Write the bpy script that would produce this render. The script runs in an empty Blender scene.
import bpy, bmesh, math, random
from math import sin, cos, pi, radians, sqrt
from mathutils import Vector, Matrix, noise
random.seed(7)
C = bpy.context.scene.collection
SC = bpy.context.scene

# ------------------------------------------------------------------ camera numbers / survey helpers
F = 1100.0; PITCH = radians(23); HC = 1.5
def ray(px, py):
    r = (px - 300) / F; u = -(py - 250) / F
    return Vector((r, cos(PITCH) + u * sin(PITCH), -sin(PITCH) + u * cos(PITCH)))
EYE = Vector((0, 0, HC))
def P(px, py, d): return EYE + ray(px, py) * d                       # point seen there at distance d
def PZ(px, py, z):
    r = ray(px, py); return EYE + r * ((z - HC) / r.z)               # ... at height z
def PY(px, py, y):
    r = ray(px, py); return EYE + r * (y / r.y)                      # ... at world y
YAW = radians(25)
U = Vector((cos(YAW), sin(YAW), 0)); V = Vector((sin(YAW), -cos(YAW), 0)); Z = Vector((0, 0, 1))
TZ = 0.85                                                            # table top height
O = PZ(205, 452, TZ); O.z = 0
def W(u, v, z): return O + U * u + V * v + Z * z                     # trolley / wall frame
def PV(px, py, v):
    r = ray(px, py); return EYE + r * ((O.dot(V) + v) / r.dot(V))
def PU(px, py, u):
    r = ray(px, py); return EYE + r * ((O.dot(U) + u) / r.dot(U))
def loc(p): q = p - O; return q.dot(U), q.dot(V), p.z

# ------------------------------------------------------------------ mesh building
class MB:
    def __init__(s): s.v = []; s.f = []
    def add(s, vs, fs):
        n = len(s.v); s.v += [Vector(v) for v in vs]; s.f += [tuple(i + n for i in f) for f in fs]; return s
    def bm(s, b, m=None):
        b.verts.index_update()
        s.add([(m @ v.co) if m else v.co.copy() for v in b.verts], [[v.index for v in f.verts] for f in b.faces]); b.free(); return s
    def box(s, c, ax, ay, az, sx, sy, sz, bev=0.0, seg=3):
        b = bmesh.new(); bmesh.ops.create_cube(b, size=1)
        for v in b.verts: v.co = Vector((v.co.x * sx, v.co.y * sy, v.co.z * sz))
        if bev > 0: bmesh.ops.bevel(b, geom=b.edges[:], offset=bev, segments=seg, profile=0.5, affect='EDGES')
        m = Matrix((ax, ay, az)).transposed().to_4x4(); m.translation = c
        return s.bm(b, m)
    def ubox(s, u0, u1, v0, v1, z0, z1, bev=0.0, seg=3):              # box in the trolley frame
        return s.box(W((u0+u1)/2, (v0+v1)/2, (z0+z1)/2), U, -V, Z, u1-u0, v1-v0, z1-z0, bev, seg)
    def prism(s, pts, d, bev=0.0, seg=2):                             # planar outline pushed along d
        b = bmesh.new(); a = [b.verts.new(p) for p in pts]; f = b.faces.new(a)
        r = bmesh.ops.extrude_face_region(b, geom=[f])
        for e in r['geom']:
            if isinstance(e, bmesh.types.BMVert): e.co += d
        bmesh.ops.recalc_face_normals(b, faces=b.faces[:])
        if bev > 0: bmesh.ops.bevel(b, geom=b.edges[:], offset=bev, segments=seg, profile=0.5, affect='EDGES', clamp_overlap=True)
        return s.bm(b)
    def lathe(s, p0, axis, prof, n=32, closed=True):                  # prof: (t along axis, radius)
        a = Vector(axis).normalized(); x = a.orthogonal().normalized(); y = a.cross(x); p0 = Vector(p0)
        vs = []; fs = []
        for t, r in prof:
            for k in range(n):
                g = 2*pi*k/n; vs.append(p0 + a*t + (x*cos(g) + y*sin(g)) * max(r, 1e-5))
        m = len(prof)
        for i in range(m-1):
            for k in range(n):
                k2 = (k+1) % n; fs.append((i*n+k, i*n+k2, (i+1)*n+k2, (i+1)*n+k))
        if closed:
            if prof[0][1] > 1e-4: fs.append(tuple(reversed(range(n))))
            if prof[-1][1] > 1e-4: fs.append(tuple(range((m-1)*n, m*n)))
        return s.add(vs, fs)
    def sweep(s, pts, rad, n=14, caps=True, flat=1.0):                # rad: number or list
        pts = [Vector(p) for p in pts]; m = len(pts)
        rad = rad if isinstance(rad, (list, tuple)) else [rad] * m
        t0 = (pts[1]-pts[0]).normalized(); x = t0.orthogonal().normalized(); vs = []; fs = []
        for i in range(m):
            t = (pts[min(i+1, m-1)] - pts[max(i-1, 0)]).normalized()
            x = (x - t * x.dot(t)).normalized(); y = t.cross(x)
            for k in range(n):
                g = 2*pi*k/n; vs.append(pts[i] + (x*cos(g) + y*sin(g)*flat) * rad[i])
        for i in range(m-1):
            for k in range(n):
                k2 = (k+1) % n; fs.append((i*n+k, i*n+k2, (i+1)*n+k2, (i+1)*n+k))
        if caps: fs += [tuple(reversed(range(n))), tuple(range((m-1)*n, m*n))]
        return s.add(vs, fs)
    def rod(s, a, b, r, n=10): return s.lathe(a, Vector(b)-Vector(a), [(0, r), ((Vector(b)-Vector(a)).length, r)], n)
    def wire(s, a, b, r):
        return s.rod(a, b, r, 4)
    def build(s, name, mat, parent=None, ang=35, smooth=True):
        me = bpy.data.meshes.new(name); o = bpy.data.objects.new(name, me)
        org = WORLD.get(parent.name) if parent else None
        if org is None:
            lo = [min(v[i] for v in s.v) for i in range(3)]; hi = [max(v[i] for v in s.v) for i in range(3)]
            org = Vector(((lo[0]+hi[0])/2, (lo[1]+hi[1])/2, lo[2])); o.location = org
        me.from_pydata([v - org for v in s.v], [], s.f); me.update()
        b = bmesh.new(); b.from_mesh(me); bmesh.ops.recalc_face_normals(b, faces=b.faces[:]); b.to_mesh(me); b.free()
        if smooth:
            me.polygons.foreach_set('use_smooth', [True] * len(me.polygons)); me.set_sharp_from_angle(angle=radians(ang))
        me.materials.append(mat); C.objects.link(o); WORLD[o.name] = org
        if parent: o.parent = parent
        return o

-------

Restate every line of the data word for word.

Write the bpy script that would produce this render. The script runs in an empty Blender scene.
import bpy, bmesh, math, random
from math import sin, cos, pi, radians, sqrt
from mathutils import Vector, Matrix, noise
random.seed(7)
C = bpy.context.scene.collection
SC = bpy.context.scene

# ------------------------------------------------------------------ camera numbers / survey helpers
F = 1100.0; PITCH = radians(23); HC = 1.5
def ray(px, py):
    r = (px - 300) / F; u = -(py - 250) / F
    return Vector((r, cos(PITCH) + u * sin(PITCH), -sin(PITCH) + u * cos(PITCH)))
EYE = Vector((0, 0, HC))
def P(px, py, d): return EYE + ray(px, py) * d                       # point seen there at distance d
def PZ(px, py, z):
    r = ray(px, py); return EYE + r * ((z - HC) / r.z)               # ... at height z
def PY(px, py, y):
    r = ray(px, py); return EYE + r * (y / r.y)                      # ... at world y
YAW = radians(25)
U = Vector((cos(YAW), sin(YAW), 0)); V = Vector((sin(YAW), -cos(YAW), 0)); Z = Vector((0, 0, 1))
TZ = 0.85                                                            # table top height
O = PZ(205, 452, TZ); O.z = 0
def W(u, v, z): return O + U * u + V * v + Z * z                     # trolley / wall frame
def PV(px, py, v):
    r = ray(px, py); return EYE + r * ((O.dot(V) + v) / r.dot(V))
def PU(px, py, u):
    r = ray(px, py); return EYE + r * ((O.dot(U) + u) / r.dot(U))
def loc(p): q = p - O; return q.dot(U), q.dot(V), p.z

# ------------------------------------------------------------------ mesh building
class MB:
    def __init__(s): s.v = []; s.f = []
    def add(s, vs, fs):
        n = len(s.v); s.v += [Vector(v) for v in vs]; s.f += [tuple(i + n for i in f) for f in fs]; return s
    def bm(s, b, m=None):
        b.verts.index_update()
        s.add([(m @ v.co) if m else v.co.copy() for v in b.verts], [[v.index for v in f.verts] for f in b.faces]); b.free(); return s
    def box(s, c, ax, ay, az, sx, sy, sz, bev=0.0, seg=3):
        b = bmesh.new(); bmesh.ops.create_cube(b, size=1)
        for v in b.verts: v.co = Vector((v.co.x * sx, v.co.y * sy, v.co.z * sz))
        if bev > 0: bmesh.ops.bevel(b, geom=b.edges[:], offset=bev, segments=seg, profile=0.5, affect='EDGES')
        m = Matrix((ax, ay, az)).transposed().to_4x4(); m.translation = c
        return s.bm(b, m)
    def ubox(s, u0, u1, v0, v1, z0, z1, bev=0.0, seg=3):              # box in the trolley frame
        return s.box(W((u0+u1)/2, (v0+v1)/2, (z0+z1)/2), U, -V, Z, u1-u0, v1-v0, z1-z0, bev, seg)
    def prism(s, pts, d, bev=0.0, seg=2):                             # planar outline pushed along d
        b = bmesh.new(); a = [b.verts.new(p) for p in pts]; f = b.faces.new(a)
        r = bmesh.ops.extrude_face_region(b, geom=[f])
        for e in r['geom']:
            if isinstance(e, bmesh.types.BMVert): e.co += d
        bmesh.ops.recalc_face_normals(b, faces=b.faces[:])
        if bev > 0: bmesh.ops.bevel(b, geom=b.edges[:], offset=bev, segments=seg, profile=0.5, affect='EDGES', clamp_overlap=True)
        return s.bm(b)
    def lathe(s, p0, axis, prof, n=32, closed=True):                  # prof: (t along axis, radius)
        a = Vector(axis).normalized(); x = a.orthogonal().normalized(); y = a.cross(x); p0 = Vector(p0)
        vs = []; fs = []
        for t, r in prof:
            for k in range(n):
                g = 2*pi*k/n; vs.append(p0 + a*t + (x*cos(g) + y*sin(g)) * max(r, 1e-5))
        m = len(prof)
        for i in range(m-1):
            for k in range(n):
                k2 = (k+1) % n; fs.append((i*n+k, i*n+k2, (i+1)*n+k2, (i+1)*n+k))
        if closed:
            if prof[0][1] > 1e-4: fs.append(tuple(reversed(range(n))))
            if prof[-1][1] > 1e-4: fs.append(tuple(range((m-1)*n, m*n)))
        return s.add(vs, fs)
    def sweep(s, pts, rad, n=14, caps=True, flat=1.0):                # rad: number or list
        pts = [Vector(p) for p in pts]; m = len(pts)
        rad = rad if isinstance(rad, (list, tuple)) else [rad] * m
        t0 = (pts[1]-pts[0]).normalized(); x = t0.orthogonal().normalized(); vs = []; fs = []
        for i in range(m):
            t = (pts[min(i+1, m-1)] - pts[max(i-1, 0)]).normalized()
            x = (x - t * x.dot(t)).normalized(); y = t.cross(x)
            for k in range(n):
                g = 2*pi*k/n; vs.append(pts[i] + (x*cos(g) + y*sin(g)*flat) * rad[i])
        for i in range(m-1):
            for k in range(n):
                k2 = (k+1) % n; fs.append((i*n+k, i*n+k2, (i+1)*n+k2, (i+1)*n+k))
        if caps: fs += [tuple(reversed(range(n))), tuple(range((m-1)*n, m*n))]
        return s.add(vs, fs)
    def rod(s, a, b, r, n=10): return s.lathe(a, Vector(b)-Vector(a), [(0, r), ((Vector(b)-Vector(a)).length, r)], n)
    def wire(s, a, b, r):
        return s.rod(a, b, r, 4)
    def build(s, name, mat, parent=None, ang=35, smooth=True):
        me = bpy.data.meshes.new(name); o = bpy.data.objects.new(name, me)
        org = WORLD.get(parent.name) if parent else None
        if org is None:
            lo = [min(v[i] for v in s.v) for i in range(3)]; hi = [max(v[i] for v in s.v) for i in range(3)]
            org = Vector(((lo[0]+hi[0])/2, (lo[1]+hi[1])/2, lo[2])); o.location = org
        me.from_pydata([v - org for v in s.v], [], s.f); me.update()
        b = bmesh.new(); b.from_mesh(me); bmesh.ops.recalc_face_normals(b, faces=b.faces[:]); b.to_mesh(me); b.free()
        if smooth:
            me.polygons.foreach_set('use_smooth', [True] * len(me.polygons)); me.set_sharp_from_angle(angle=radians(ang))
        me.materials.append(mat); C.objects.link(o); WORLD[o.name] = org
        if parent: o.parent = parent
        return o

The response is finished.